Start of Dataset rows

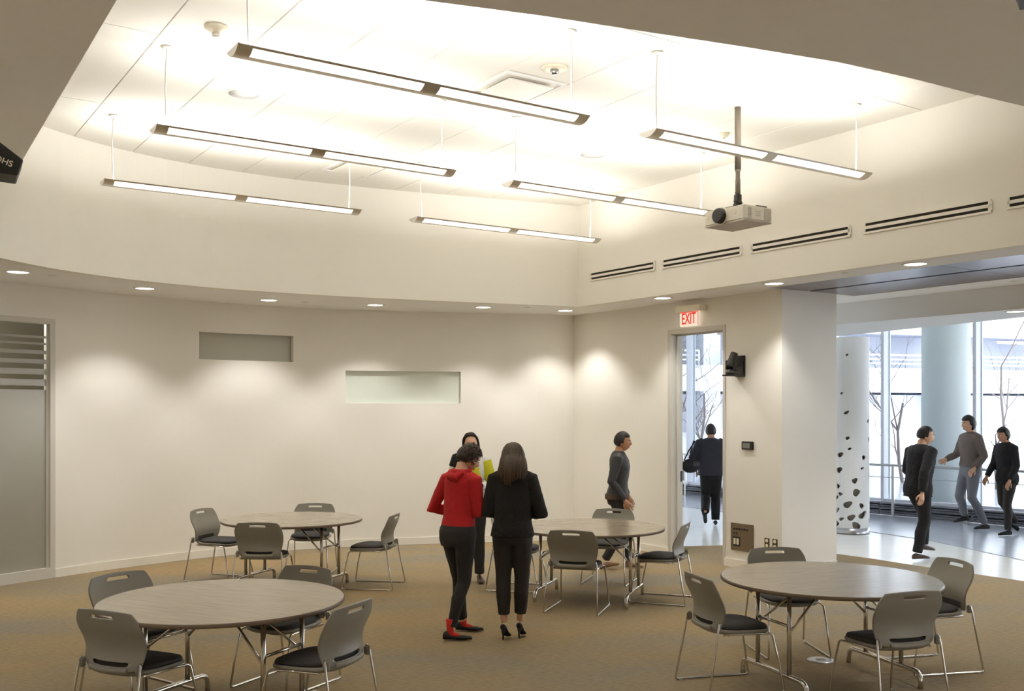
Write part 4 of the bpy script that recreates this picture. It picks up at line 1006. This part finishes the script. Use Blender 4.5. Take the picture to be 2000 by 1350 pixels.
def hair_cap(h, m, thick=.014, front=.045, low=-.055, lab=None, curly=False, seed=1):
    hc, Rm = h['hc'], h['Rm']; e = MB(); r = random.Random(seed)
    n, mm = 30, 16; rg = []
    for i in range(mm+1):
        t = i/mm; L = []
        for j in range(n):
            a = 2*PI*j/n; fr = max(0, math.sin(a))                    # 1 at the front
            sa = math.sin(a); zmin = low if sa < -.1 else (-.018 if sa < .22 else min(front, -.018+(front+.018)*(sa-.22)/.18))
            z = .115*(1-t)+zmin*t; z = min(z, .1149)
            w = math.sqrt(max(.0004, 1-(z/.115)**2)); q = min(1, max(0, -z/.115))
            x = (.074*(1-.12*q))*w*math.cos(a); y = .095*w*math.sin(a)*((1-.25*q) if math.sin(a) < 0 else 1)
            p = Vector((x, y, z)); nn = p.normalized(); th_ = thick*(1+.25*noise.noise(p*40+Vector((seed, 0, 0))))*(1 if t < .9 else .6)
            L.append(hc+Rm @ (p+nn*th_+Vector((0, -.004, .004))))
        rg.append(L)
    inner_ = [[hc+(p-hc)*.86 for p in L] for L in rg[::-1]]
    e.rings(rg+inner_)
    if curly:
        for q in range(330):
            a = r.uniform(0, 2*PI); z = r.uniform(low, .118)
            if math.sin(a) > .45 and z < front: continue
            w = math.sqrt(max(.001, 1-min(.98, z/.118)**2)); c = hc+Rm @ Vector((.09*w*math.cos(a), .108*w*math.sin(a)*.97, z+.012))
            rr = r.uniform(.008, .016); nn = (c-hc).normalized(); u = nn.orthogonal().normalized(); v = nn.cross(u); ph = r.uniform(0, 6)
            pts = [c+(u*math.cos(ph+s_*.9)+v*math.sin(ph+s_*.9))*rr+nn*(s_*.0025-.006) for s_ in range(7)]
            e.tube(pts, .0042, 5)
    return e.build('hair', m, h['body'], label=lab)
def hair_long(h, m, zend, width, back, seed, lab, S_=1.0):
    hc, Rm = h['hc'], h['Rm']; e = MB(); n = 56; rg = []; L_ = []
    zs_ = [.135, .128, .11, .08, .04, 0, -.04, -.08, -.12, -.17, -.22, -.27, -.32]
    zs_ = [z for z in zs_ if z > zend]+[zend]
    for z in zs_:
        out = []; f = min(1, max(0, (.135-z)/.12)); lowf = max(0, -z/.25)
        for j in range(n):
            a = 2*PI*j/n; s_ = math.sin(a)
            rx = (S_*.092*math.sqrt(max(.02, 1-max(0, z/.138)**2)))+width*min(1, lowf*1.3); ry = .112*math.sqrt(max(.02, 1-max(0, z/.138)**2))
            yb = -back*min(1, lowf*1.2)
            y = ry*s_
            if z < .10 and s_ > -.1: y = min(y, .035*min(1, max(0, (z+.05)/.12))-.005) if abs(math.cos(a)) > .0 else y
            g = 1+.035*math.sin(a*11+seed)+.02*math.sin(a*23+z*30+seed*2)+.05*noise.noise(Vector((a*2, z*6, seed)))
            x = rx*math.cos(a)*g*(1-.18*max(0, lowf-.7)); p = Vector((x, y*g*(1-.35*max(0, min(1, lowf))) + yb, z+(.018*math.sin(a*5+seed)-.02*abs(math.cos(a))-(.07*max(0, -s_)**2+.03*max(0, -s_)*math.sin(a*3+1) if S_ > 1 else 0) if z == zend else 0)))
            out.append(hc+Rm @ p if z > -.05 else hc+Rm.lerp(Matrix.Identity(3), min(1, (-.05-z)/.12)) @ p)
        rg.append(out)
    e.rings(rg); r = random.Random(int(seed)); nr = len(rg)
    for q in range(90):
        j = r.uniform(0, n); dj = r.uniform(-3, 3); i0 = r.randint(1, 4); pts = []
        for i in range(i0, nr):
            jj = int(j+dj*(i/nr)**2) % n; c = sum(rg[i], Vector())/n; p = rg[i][jj]; pts.append(p+(p-c).normalized()*(.0015+.003*math.sin(i*.9+q)))
        if len(pts) > 2: pts.append(pts[-1]+(pts[-1]-pts[-2]).normalized()*r.uniform(.0, .03)); e.tube(pts, [.004]*(len(pts)-1)+[.0012], 5)
    return e.build('hair', m, h['body'], label=lab)

STAND = {'L': ((-.09, .02, .49), (-.095, -.015, .085), (-.15, 1)), 'R': ((.09, .02, .49), (.095, -.015, .085), (.15, 1))}
# 1: woman in the red sweater
h1 = human(dict(H=1.655, fem=True, at=(-.458, 8.54), face=(.62, .78), skin=M['skin'], hairm=M['hair_curly'], lean=.10, head=(-.55, .42, 0),
    label='person in a red sweater, slim black jeans, red socks and black flats, seen from behind',
    legs={'L': ((-.10, .12, .49), (-.125, .20, .085), (.84, .54)), 'R': ((.075, -.01, .49), (.03, -.14, .085), (.80, .60))},
    arms={'L': ((-.29, -.03, 1.10), (-.11, .19, 1.10)), 'R': ((.205, .04, 1.09), (.08, .22, 1.12))},
    top=M['redknit'], tname='sweater', hem=.955, to=(.012, .014), flare=-.006, box=.012, bot=M['jeanblack'], bname='jeans', lo=(.008, .007, .008, .007, .009, .010), cuff=.70,
    shoe=M['suede'], low=True, pointed=.8, sock=M['redsock'], vox=.012))
e = MB(); e.tube([h1['bend'](p) for p in ((-.07, -.075, 1.455), (-.04, -.115, 1.40), (.04, -.115, 1.395), (.08, -.075, 1.45))], [.026, .036, .036, .026], 10); e.tube([h1['bend']((.085*math.cos(a), -.015+.075*math.sin(a), 1.462+.012*math.sin(a))) for a in [2*PI*i/16 for i in range(16)]], .02, 8, closed=True)
h1['cloth'](e, 'collar', M['redknit'])
hair_cap(h1, M['hair_curly'], .02, .05, -.05, 'short curly brown hair', True, 3)
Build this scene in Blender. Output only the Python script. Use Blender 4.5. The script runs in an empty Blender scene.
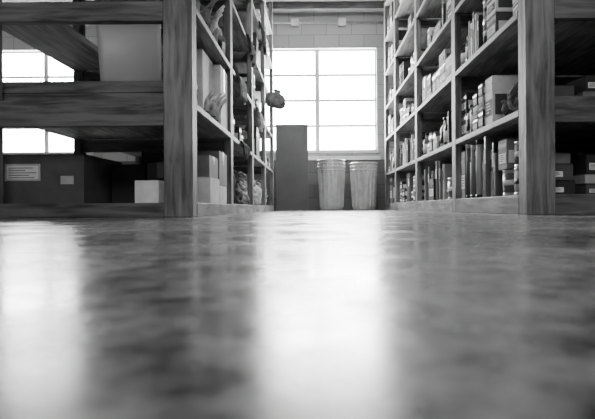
import bpy, math, random
from mathutils import Matrix, Vector
random.seed(7)
R = random.Random(11)
H = 0.043; F = 463.0
COL = bpy.context.scene.collection

# ------------------------------------------------------------ materials
def new_mat(name):
    m = bpy.data.materials.new(name); m.use_nodes = True
    nt = m.node_tree
    return m, nt, nt.nodes["Principled BSDF"]
def grey(v): return (v, v, v, 1)
def mat_noise(name, a, b, rough=0.7, scale=12, stretch=(1,1,1), bump=0.0, metal=0.0, detail=4, ior=1.45):
    m, nt, p = new_mat(name)
    tc = nt.nodes.new("ShaderNodeTexCoord"); mp = nt.nodes.new("ShaderNodeMapping")
    mp.inputs["Scale"].default_value = stretch
    nz = nt.nodes.new("ShaderNodeTexNoise"); nz.inputs["Scale"].default_value = scale; nz.inputs["Detail"].default_value = detail
    cr = nt.nodes.new("ShaderNodeValToRGB")
    cr.color_ramp.elements[0].position = .3; cr.color_ramp.elements[1].position = .7
    cr.color_ramp.elements[0].color = grey(a); cr.color_ramp.elements[1].color = grey(b)
    L = nt.links.new
    L(tc.outputs["Object"], mp.inputs[0]); L(mp.outputs[0], nz.inputs["Vector"]); L(nz.outputs[0], cr.inputs[0])
    L(cr.outputs[0], p.inputs["Base Color"])
    p.inputs["Roughness"].default_value = rough; p.inputs["Metallic"].default_value = metal
    p.inputs["IOR"].default_value = ior
    if bump:
        bp = nt.nodes.new("ShaderNodeBump"); bp.inputs["Strength"].default_value = bump; bp.inputs["Distance"].default_value = .01
        L(nz.outputs[0], bp.inputs["Height"]); L(bp.outputs[0], p.inputs["Normal"])
    return m
def mat_wood(name, a, b, axis):
    # fine grain x broad stains + scattered knots
    m, nt, p = new_mat(name); L = nt.links.new
    tc = nt.nodes.new("ShaderNodeTexCoord"); oi = nt.nodes.new("ShaderNodeObjectInfo")
    ad = nt.nodes.new("ShaderNodeVectorMath"); ad.operation = 'ADD'
    mu = nt.nodes.new("ShaderNodeMath"); mu.operation = 'MULTIPLY'; mu.inputs[1].default_value = 37.0
    L(oi.outputs["Random"], mu.inputs[0]); L(tc.outputs["Object"], ad.inputs[0]); L(mu.outputs[0], ad.inputs[1])
    def nz(st, sc, det, dist=0):
        mp = nt.nodes.new("ShaderNodeMapping"); v = [st, st, st]; v[axis] = 1.0; mp.inputs["Scale"].default_value = v
        n = nt.nodes.new("ShaderNodeTexNoise"); n.inputs["Scale"].default_value = sc; n.inputs["Detail"].default_value = det; n.inputs["Distortion"].default_value = dist
        L(ad.outputs[0], mp.inputs[0]); L(mp.outputs[0], n.inputs["Vector"]); return n
    g1 = nz(11, 3.5, 9, .6); g2 = nz(1.6, 2.6, 5)
    vo = nt.nodes.new("ShaderNodeTexVoronoi"); vo.inputs["Scale"].default_value = 3.2
    mp = nt.nodes.new("ShaderNodeMapping"); v = [1.7]*3; v[axis] = .9; mp.inputs["Scale"].default_value = v
    L(ad.outputs[0], mp.inputs[0]); L(mp.outputs[0], vo.inputs["Vector"])
    kn = nt.nodes.new("ShaderNodeMapRange"); kn.inputs[1].default_value = .03; kn.inputs[2].default_value = .11; kn.inputs[3].default_value = .3; kn.inputs[4].default_value = 1
    L(vo.outputs["Distance"], kn.inputs[0])
    mx = nt.nodes.new("ShaderNodeMix"); mx.data_type = 'FLOAT'; mx.inputs[0].default_value = .45
    L(g1.outputs[0], mx.inputs[2]); L(g2.outputs[0], mx.inputs[3])
    mr = nt.nodes.new("ShaderNodeMapRange"); mr.inputs[1].default_value = .4; mr.inputs[2].default_value = .6; mr.inputs[3].default_value = a; mr.inputs[4].default_value = b
    L(mx.outputs[0], mr.inputs[0])
    k2 = nt.nodes.new("ShaderNodeMath"); k2.operation = 'MULTIPLY'; L(mr.outputs[0], k2.inputs[0]); L(kn.outputs[0], k2.inputs[1])
    L(k2.outputs[0], p.inputs["Base Color"])
    p.inputs["Roughness"].default_value = .6
    bp = nt.nodes.new("ShaderNodeBump"); bp.inputs["Strength"].default_value = .45; bp.inputs["Distance"].default_value = .006
    L(g1.outputs[0], bp.inputs["Height"]); L(bp.outputs[0], p.inputs["Normal"])
    return m
WOODX = mat_wood("wood_grain_across", .045, .17, 0)
WOODY = mat_wood("wood_grain_long", .10, .32, 1)
WOODZ = mat_wood("wood_grain_upright", .07, .25, 2)
BOARD = [mat_noise("cardboard_%s" % n, v*.8, v*1.15, .75, 9, bump=.05) for n, v in
         (("dark", .03), ("brown", .085), ("tan", .19), ("light", .45), ("white", .84))]
PAPER = mat_noise("paper", .75, .88, .8, 30)
TAPE = mat_noise("packing_tape", .22, .26, .3, 20)
INK = mat_noise("ink", .012, .02, .6, 20)
PLASTIC = [mat_noise("plastic_%s" % n, v*.9, v*1.1, .3, 8) for n, v in (("black", .012), ("grey", .13), ("pale", .5))]
GALV = mat_noise("galvanised_steel", .65, .95, .27, 9, metal=.6)
TIN = mat_noise("tin", .5, .7, .28, 9, metal=.8)
CLOTH = [mat_noise("cloth_%s" % n, v*.5, v*1.3, .95, 25, bump=.6) for n, v in (("dark", .035), ("grey", .18), ("light", .65))]
PANEL = mat_noise("smooth_sheet", .42, .52, .4, 1.2)
RACK_SHADE = mat_noise("rack_shade", .012, .02, .8, 3)  # near-black, puts the rack's inner shade into the backing colour
FIBRE2 = mat_noise("grey_fibreboard", .12, .16, .6, 3)
HANGM = mat_noise("ceiling_paint", .16, .2, .8, 4)

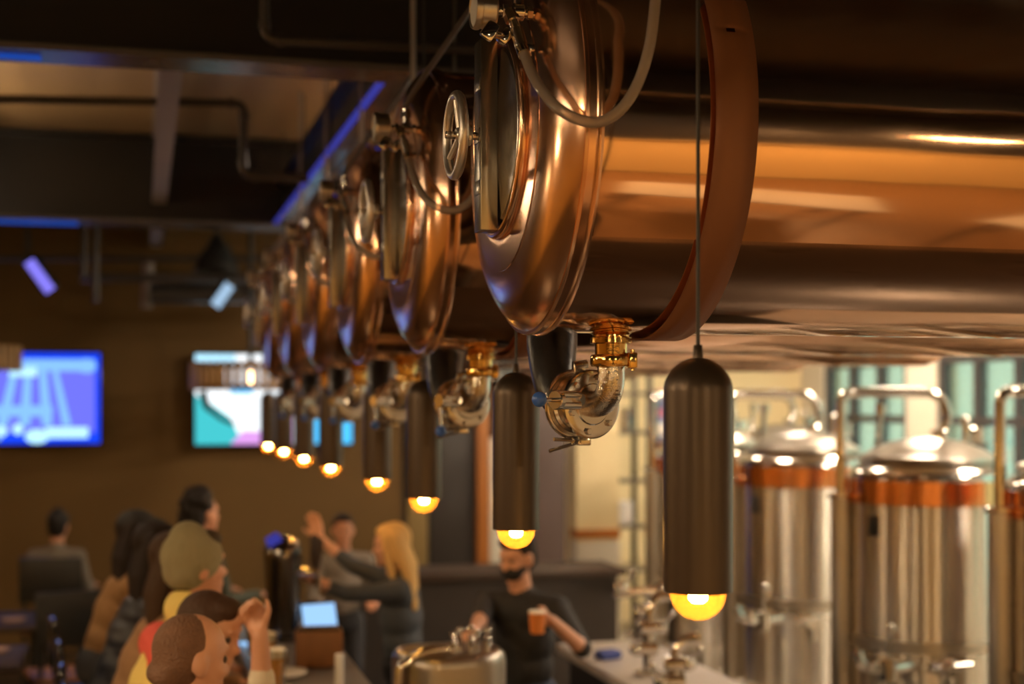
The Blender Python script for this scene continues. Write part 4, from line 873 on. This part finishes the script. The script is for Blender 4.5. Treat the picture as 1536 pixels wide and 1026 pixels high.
# ------------------------------------------------------------------ tables and chairs at the far left
def table(x, y, label):
    t = thing('bar_table', label, 'table', (x, y, 0)); MB().box((0, 0, .73), (.75, .75, .04), bev=.01).build('table_top', M['dark_wood'], t); MB().cyl((0, 0, .02), (0, 0, .71), .035, n=14).build('pedestal', M['black'], t); MB().cyl((0, 0, 0), (0, 0, .025), .26, n=28, bev=.008).build('base', M['black'], t); return t
table(-.72, 10.4, 'dark square pedestal table in front of the seated capped person'); table(-1.05, 8.9, 'dark square pedestal table nearest the blue television side')
CH = []
def chair(x, y, rz, label):
    if not CH:
        t = thing('dining_chair', label, 'chair', (x, y, 0), rz, 'black dining chairs at the far left')
        MB().box((0, 0, .45), (.42, .42, .035), bev=.01).build('seat', M['wood'], t); MB().box((-.2, 0, .78), (.03, .42, .30), bev=.012).build('backrest', M['black'], t)
        for sy in (-1, 1):
            MB().cyl((.18, .18*sy, .44), (.21, .2*sy, 0), .014, n=10).build('leg', M['black'], t); MB().tube([(-.21, .19*sy, 0), (-.18, .18*sy, .45), (-.205, .18*sy, .9)], .014, 10).build('back_leg', M['black'], t)
        CH.append(t); return t
    return dup(CH[0], (x, y, 0), label, rz=rz)
cq = at(88, 769, 11.0); chair(cq.x+.02, cq.y-.05, 1.3, 'black backed chair under the seated capped person'); CH[0].scale = (1.15, 1.15, 1.16); chair(-1.36, 10.4, .2, 'black backed chair tucked at the farther dark table'); chair(-.43, 8.75, PI, 'black backed chair at the nearer dark table, bar side'); chair(-1.0, 8.28, 1.5, 'black backed chair at the nearer dark table, camera side'); chair(-.45, 9.45, 1.8, 'black backed chair between the two dark tables')
tp = M['offwhite']
for i, (x, y) in enumerate([(1.0, .6), (2.6, -.1), (.2, -1.3), (4.0, .9)]):
    t = thing('dining_table', 'pale topped dining table behind the camera', 'table', (x, y, 0), .3*i, 'pale dining tables')
    MB().box((0, 0, .735), (1.15, .7, .035), bev=.008).build('table_top', tp, t)
    for sx in (-.5, .5):
        for sy in (-.28, .28): MB().cyl((sx, sy, 0), (sx, sy, .72), .022, n=10).build('leg', M['black'], t)
for i, (x, y, nm) in enumerate([(-.85, 10.3, 'farther'), (-.62, 10.5, 'farther'), (-1.0, 8.8, 'nearer'), (-.85, 9.05, 'nearer')]):
    tag(MB().cyl((x, y, .75), (x, y, .765), .07, .085, 24, .003).build('coaster_plate', M['wood_slat']), 'small wooden plate on the %s dark table, %s of two' % (nm, 'first' if i % 2 == 0 else 'second'), 'plate', 'plates on the dark tables')

# ------------------------------------------------------------------ world, camera, settings
w = bpy.data.worlds.new('World'); SC.world = w; w.use_nodes = True
bg = w.node_tree.nodes['Background']; bg.inputs[0].default_value = (.72, .92, .82, 1); bg.inputs[1].default_value = 1.7
cam = bpy.data.cameras.new('Camera'); co = bpy.data.objects.new('Camera', cam); COL.objects.link(co)
co.location = (0, 0, ZC); co.rotation_euler = (PI/2, 0, -YAW); cam.lens = 50; cam.sensor_width = 36; cam.sensor_fit = 'HORIZONTAL'
cam.shift_y = (HZ-513)/1536; cam.clip_start = .02
cam.dof.use_dof = True; cam.dof.focus_distance = 2.95; cam.dof.aperture_fstop = 1.9
SC.camera = co
vs = SC.view_settings; vs.view_transform = 'Standard'; vs.look = 'None'; vs.gamma = 1; vs.use_curve_mapping = False; vs.exposure = 0.2
cy = SC.cycles; cy.use_denoising = True; cy.max_bounces = 10; cy.diffuse_bounces = 4; cy.glossy_bounces = 6; cy.transmission_bounces = 6; cy.transparent_max_bounces = 12
cy.sample_clamp_indirect = 6; cy.caustics_reflective = True; cy.blur_glossy = .5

End of Dataset rows

Include both the line containing "Build this scene" and the line containing "COL = bpy.context.scene.collection" when you write out everything between them, exactly. Leave the pictures out.

Build this scene in Blender. Output only the Python script. Use Blender 4.5. The script runs in an empty Blender scene.
import bpy, math, random
from mathutils import Matrix, Vector
random.seed(7)
R = random.Random(11)
H = 0.043; F = 463.0
COL = bpy.context.scene.collection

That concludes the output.